Market Overview: FTSE 100 Futures
FTSE 100 tight bull channel and double top on the weekly chart. On the daily chart it’s a small pullback bull trend so traders should only be looking for buy setups. But we have been in a trading range for over a year, and it looks most bullish at the top of the range and most bearish at the bottom. The bulls want the upside breakout to an all time high, but have had trouble getting strong closes above this area. Bears will look to short again above this week betting on a failed breakout of the wedge on the daily.
FTSE 100 Futures
The Weekly FTSE chart
- The FTSE 100 futures was a bull bar closing on it’s high so we might gap up on Monday.

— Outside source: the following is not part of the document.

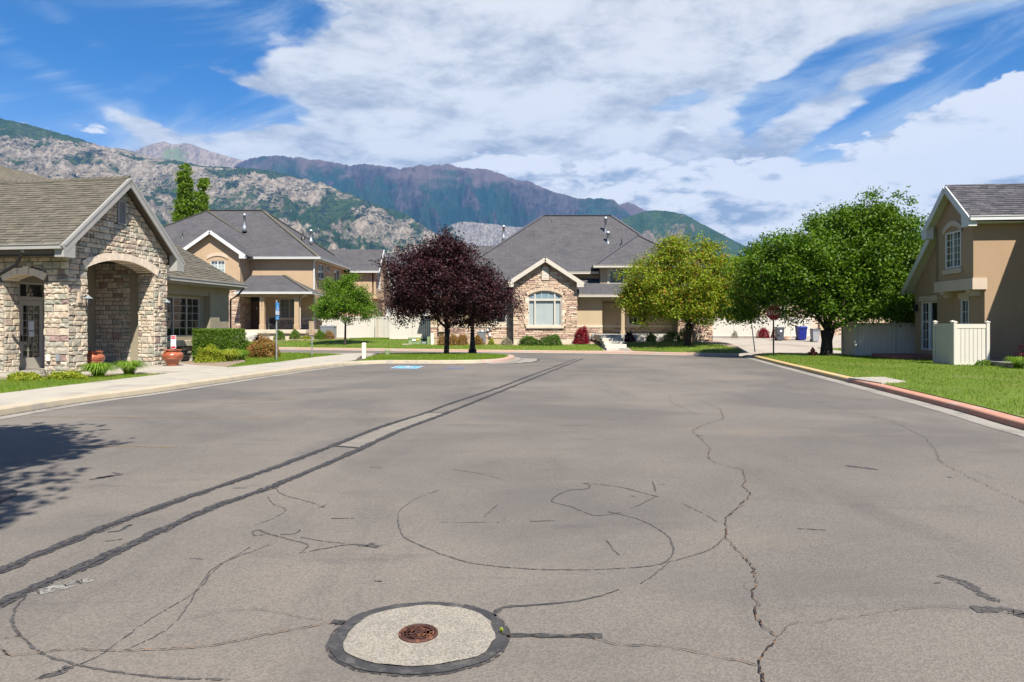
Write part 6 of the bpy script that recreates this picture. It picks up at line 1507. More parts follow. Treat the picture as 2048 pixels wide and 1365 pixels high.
# =================================================================== RIGHT HOUSE
rh, T5 = house('brown_stucco_house', 'brown stucco house with gabled bay and gray roof at the right edge', (17.73, 25.6, .05), RZ5)
T5 = frame_m((17.73, 25.6, 0), RZ5)
def gf(x):      # left gable wall frame: x'' runs from back to front, 0 at the front corner
    return T5 @ Matrix.Translation((x, 0, 0)) @ Matrix.Rotation(-math.pi / 2, 4, 'Z')
TLo, TUp = gf(0), gf(-.40)
xa5 = 1.33; za5 = 6.95; s5 = .90
def prof(d):      # roof height over depth d from the front
    return za5 - s5 * abs(d - xa5)
m = MB()
f1 = lambda x: prof(-x) - .02; f1.brk = (-xa5,)
wall(m, TLo, -5.35, -.2, .0, f1, .2, [(-4.80, -3.42, .50, 2.60), (-1.60, -1.05, .75, 2.60)])
wall(m, TUp, -2.67, -.2, 3.33, f1, .2, [(-1.96, -.84, 3.86, 5.28)]); 
TF5 = T5; wall(m, T5, -.40, 14, 3.33, prof(0) - .1, .2); wall(m, T5, 0, 14, .0, 3.33, .2); m.box(-.4, 0, 2.47, 2.67, 3.33, 5.6, T=T5); m.box(13.8, 14, 0, 5, 0, 5.5, T=T5)
m.obj('wall', 'stucco_brown', rh)
m = MB(T5); m.box(-.46, .06, -.06, 2.75, 2.93, 3.36); m.obj('trim_band', 'stucco_brown_trim', rh)
for y in (.25, 2.1):
    b = MB(T5); b.prism([(-.42, y, 2.93), (.0, y, 2.93), (.0, y, 2.70), (-.30, y, 2.70), (-.30, y, 2.82), (-.42, y, 2.82)], .22, axis=(0, 1, 0)); b.obj('corbel', 'stucco_brown_trim', rh)
window(rh, TUp, -1.96, -.84, 3.86, 5.28, cols=2, rows=5, mull=(-1.40,), back='blind_gray', yy=.03)
b = MB(TUp)
for i in range(14):
    x0_, x1_ = -2.10 + 1.40 * i / 14, -2.10 + 1.40 * (i + 1) / 14; f_ = lambda x: 5.72 - .30 * ((x + 1.40) / .70) ** 2
    b.add([(x0_, -.06, f_(x0_) - .22), (x1_, -.06, f_(x1_) - .22), (x1_, -.06, f_(x1_)), (x0_, -.06, f_(x0_)), (x0_, .0, f_(x0_) - .22), (x1_, .0, f_(x1_) - .22), (x1_, .0, f_(x1_)), (x0_, .0, f_(x0_))], [(0, 1, 2, 3), (0, 4, 5, 1), (2, 6, 7, 3)])
b.obj('window_hood', 'stucco_brown_trim', rh); b = MB(TUp); b.bbox(-2.06, -.74, -.09, .0, 3.62, 3.82, .015); b.obj('window_sill', 'stucco_brown_trim', rh)
window(rh, TLo, -1.60, -1.05, .75, 2.60, cols=2, rows=4, back='blind_gray', split=(1.55,), yy=.03); b = MB(TLo); b.box(-1.70, -.95, -.06, .0, 2.62, 2.88); b.obj('window_head', 'stucco_brown_trim', rh)
sd = window(rh, TLo, -4.80, -4.13, .50, 2.60, cols=2, rows=5, back='room_dark', fw=.055, yy=.05, label='gridded fixed half of the sliding patio door'); window(rh, TLo, -4.13, -3.42, .50, 2.60, back='room_dark', fw=.05, yy=.09, label='plain sliding half of the patio door'); b = MB(TLo); b.box(-4.9, -3.32, -.06, .0, 2.62, 2.86); b.obj('door_head', 'stucco_brown_trim', rh)
b = MB(TLo); b.bbox(-5.25, -5.05, -.16, -.0, 2.2, 2.5, .02); b.obj('wall_lamp', 'black_iron', rh)
# roof with shingles on the front slope
xo = -.72; zr5 = za5 + .18; ye, yk = -.34, xa5; zef = zr5 - s5 * (xa5 - ye); yb5 = 5.75; zeb = zr5 - s5 * (yb5 - xa5)
b = MB(T5); b.prism([(xo, ye, zef), (15, ye, zef), (15, yk, zr5), (xo, yk, zr5)], .13, mbot=1); b.prism([(xo, yk, zr5), (15, yk, zr5), (15, 3.12, zr5 - s5 * (3.12 - yk)), (xo, 3.12, zr5 - s5 * (3.12 - yk))], .13, mbot=1)
b.prism([(xo + .33, 3.12, zr5 - s5 * (3.12 - yk)), (15, 3.12, zr5 - s5 * (3.12 - yk)), (15, yb5, zeb), (xo + .33, yb5, zeb)], .13, mbot=1); b.obj('roof', ['shingle_gray', 'soffit_white'], rh, uv=True)
A5 = T5.to_3x3() @ Vector((1, 0, 0)); S5 = T5.to_3x3() @ Vector((0, 1, s5)).normalized(); O5 = T5 @ Vector((xo, ye, zef + .004)); Ls5 = math.hypot(yk - ye, zr5 - zef)
pieces(shingle_items(O5, A5, S5, [(0, 0), (4.6, 0), (4.6, Ls5), (0, Ls5)], .135, (.24, .38)), rh, 'shingle', ['shingle_gray_%d' % i for i in range(4)], 300)
b = MB(T5); X5 = xo - .03
b.beam((X5, ye - .02, zef - .16), (X5, yk, zr5 - .16), .05, .24); b.beam((X5, yk, zr5 - .16), (X5, 3.14, zr5 - s5 * (3.14 - yk) - .16), .05, .24); b.beam((X5 + .33, 3.0, zr5 - s5 * (3.0 - yk) - .16), (X5 + .33, yb5, zeb - .16), .05, .24)
b.prism([(X5 - .02, ye - .03, zef - .05), (X5 - .02, ye - .03, zef - .36), (X5 - .02, ye + .45, zef - .36), (X5 - .02, ye + .45, zef + .25)], .30, axis=(1, 0, 0))
b.prism([(X5 - .02, 3.14, zr5 - s5 * (3.14 - yk) - .05), (X5 - .02, 2.75, zr5 - s5 * (3.14 - yk) + .2), (X5 - .02, 2.75, zr5 - s5 * (3.14 - yk) - .33), (X5 - .02, 3.14, zr5 - s5 * (3.14 - yk) - .33)], .30, axis=(1, 0, 0)); b.obj('rake_board', 'trim_white', rh)
gutter(rh, [(X5, ye - .07, zef - .09), (15, ye - .07, zef - .09)], T5, 'trim_white', .14, .13)
b = MB(T5); b.box(xo, 15, ye, 0, zef - .24, zef - .20); b.obj('soffit', 'soffit_white', rh)
# projecting wing beyond the frame, whose shade falls across the wall
m = MB(T5); m.box(2.10, 9, -5.2, -.02, 0, 6.55); m.obj('side_wing', 'stucco_brown', rh)
b = MB(T5); b.prism([(1.75, -5.6, 6.6), (9.4, -5.6, 6.6), (9.4, -.1, 6.6), (1.75, -.1, 6.6)], .12); b.add([(1.75, -5.6, 6.62), (9.4, -5.6, 6.62), (9.4, -.1, 6.62), (1.75, -.1, 6.62), (5.5, -3, 9.2)], [(0, 1, 4), (1, 2, 4), (2, 3, 4), (3, 0, 4)]); b.obj('wing_roof', 'shingle_gray', rh, uv=True)
# patios
pt = thing('concrete_patio', 'raised concrete patio slab against the brown house at the right edge', 'patio', (18, 23.5, .05))
b = MB(); pc = [G(2010, 742, .13), G(1936, 724.5, .27), (25, 24.9, .27), (25, 22.2, .27)]; q = [(16.9, 23.15), (17.15, 25.45), (24, 24.7), (24, 22.4)]
b.prism([(x, y, .30) for x, y in q][::-1], .05, 0, mtop=0); b.obj('slab', 'concrete_gray', pt); b = MB(); b.prism([(x + (.03 if x < 20 else -.03), y + .02, .25) for x, y in q][::-1], .25); b.obj('slab_edge', 'patio_side', pt)
pt2 = thing('concrete_patio', 'low reddish patio slab behind the fence at the sliding door', 'patio', (17, 29.6, .1))
b = MB(TLo.copy()); 
b = MB(T5); b.bbox(-1.9, -.02, 3.1, 5.3, .1, .30, .02); b.obj('slab', 'patio_red', pt2)

# =================================================================== BUILDINGS BEHIND THE BIG TREE
bh, TBH = house('garage_house', 'tan garage building with stone pillars half hidden behind the big tree', (27, 64, .5), 0)
m = MB(); TQ = Matrix.Translation((0, 64, 0)); gx = [(P(1563, 0, 64).x, P(1574, 0, 64).x, .6, 3.6), (P(1594, 0, 64).x, P(1640, 0, 64).x, .5, 2.9)]
wall(m, TQ, P(1519, 0, 64).x, 46, .4, 5.6, .3, gx); m.obj('wall', 'stucco_sand', bh); m = MB(); m.box(P(1519, 0, 64).x, 46, 64.3, 75, .4, 5.5); m.obj('rear_wall', 'stucco_sand', bh)
for u0, u1 in ((1583, 1593), (1612, 1622), (1650, 1660), (1664, 1692)):
    x0_, x1_ = P(u0, 0, 63.9).x, P(u1, 0, 63.9).x; m = MB(); m.box(x0_, x1_, 63.75, 64.0, .4, 1.9); m.obj('stone_pillar', 'ledge_4', bh)
    pieces(stone_items(Matrix.Translation((0, 63.75, 0)), course_layout(x0_, x1_, .45, 1.9, (.1, .18), (.2, .4)), [(x0_, .45), (x1_, .45), (x1_, 1.9), (x0_, 1.9)], nm=7), bh, 'ledge_stone', led)
b = MB(); xq = P(1519, 0, 64).x - .5; b.prism([(xq, 63.5, 5.6), (47, 63.5, 5.6), (47, 70, 9.4), (xq + 6, 70, 9.4)], .12); b.prism([(xq, 63.5, 5.6), (xq + 6, 70, 9.4), (xq, 76, 5.6)], .12); b.obj('roof', 'shingle_gray', bh, uv=True)
for w in gx:
    b = MB(); b.add([(w[0], 64.25, w[2]), (w[1], 64.25, w[2]), (w[1], 64.25, w[3]), (w[0], 64.25, w[3])], [(0, 1, 2, 3)]); b.obj('door', 'stucco_brown_trim' if w[1] - w[0] > 1 else 'trim_white', bh)
b2, _ = house('far_house', 'tan house with gray roof behind the yellow-green tree', (20, 72, .5), 0)
m = MB(); m.box(14.5, 24.5, 72, 82, .4, 5.6); m.obj('wall', 'stucco_tan', b2)
window(b2, Matrix.Translation((0, 71.9, 0)), P(1441, 0, 72).x, P(1452, 0, 72).x, 3.3, 4.6, cols=2, rows=2, back='blind', trim='trim_white'); 
b = MB(); b.prism([(13.8, 71.4, 5.6), (25, 71.4, 5.6), (21.5, 77, 9.0), (17, 77, 9.0)], .12); b.prism([(13.8, 71.4, 5.6), (17, 77, 9), (13.8, 82, 5.6)], .12); b.prism([(25, 71.4, 5.6), (25, 82, 5.6), (21.5, 77, 9)], .12); b.obj('roof', 'shingle_gray', b2, uv=True)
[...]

- For the bulls it’s an 8-bar bull channel. It’s also a 5-bar bull micro channel without a low going below a prior bar, so it’s a breakout on a higher timeframe (monthly.)
- Bulls want a breakout above the high of this range for a measured move up, but we have been going sideways here for over 12 months and 80% of breakouts fail.
- The bears see a deep pullback from the first leg of a lower high major trend reversal. Their case will stay valid as long as we get another lower high.
- Bears see a potential double top with May 23rd. They know the risk is too large for bulls without them starting to take profit.
- The bears expected a trading range after such a long bull trend and are looking to sell as the math favors short-side.
- But the signal is bad — a tight bull channel. The bears need a Low 1 or Low 2, a decent sell signal to enter. So entering around here is low-probability but limit-bears will scale in above bars.
- If you look left, it looks most bullish near the top of the range and most bearish near the bottom. This is one of the hallmarks of a trading range.
- Assuming we gap up next week on Monday, bears will start to sell above this week looking to create a tail to short around.
- After so many bull bars the first bar to go below a prior low will be typically bought as a pullback, so short-side traders should look for a second entry.
- Targets — the buy signal on May 23rd — we might need to get above to let bulls out.
- There is a still a gap at 7360 which could be the measuring gap for a measured move which would put the upside target above the all time highs.
The Daily FTSE chart
- The FTSE 100 futures was a large bull bar closing on it’s highs so we might gap up on Monday.
- The bulls see a 20-bar small pullback bull trend close to a measured move target. They also see a wedge but small pullback bull trends are constantly making wedges.
- It’s a tight bull channel so traders will expect a pullback, likely two legs back to the moving average (MA.)
- because it’s been more than 20 bars above the moving average it is climactic and unsustainable so profit taking might be starting soon.
- Friday’s bull bar is one of the largest in the trend and that can often indicate profit-taking and exhaustion rather than a further breakout. Traders will look to take the opposite side underneath these bars, betting on failure.
- Having said that, trends go often go much further than anyone expects, so we’re always in long so only buy.
- The bears see a spike down from June and now a slow pullback to the breakout point. They saw the failed Low 2 sell on Thursday and will look to sell again below a strong bear bar.
- Most traders should wait for consecutive bear bars before shorting and instead only buy in a small pullback bull trend.
- The bears want a failed breakout above this wedge and two legs down, knowing the first touch of the moving average will likely be bought.
- If you’re long, stop below Thursday.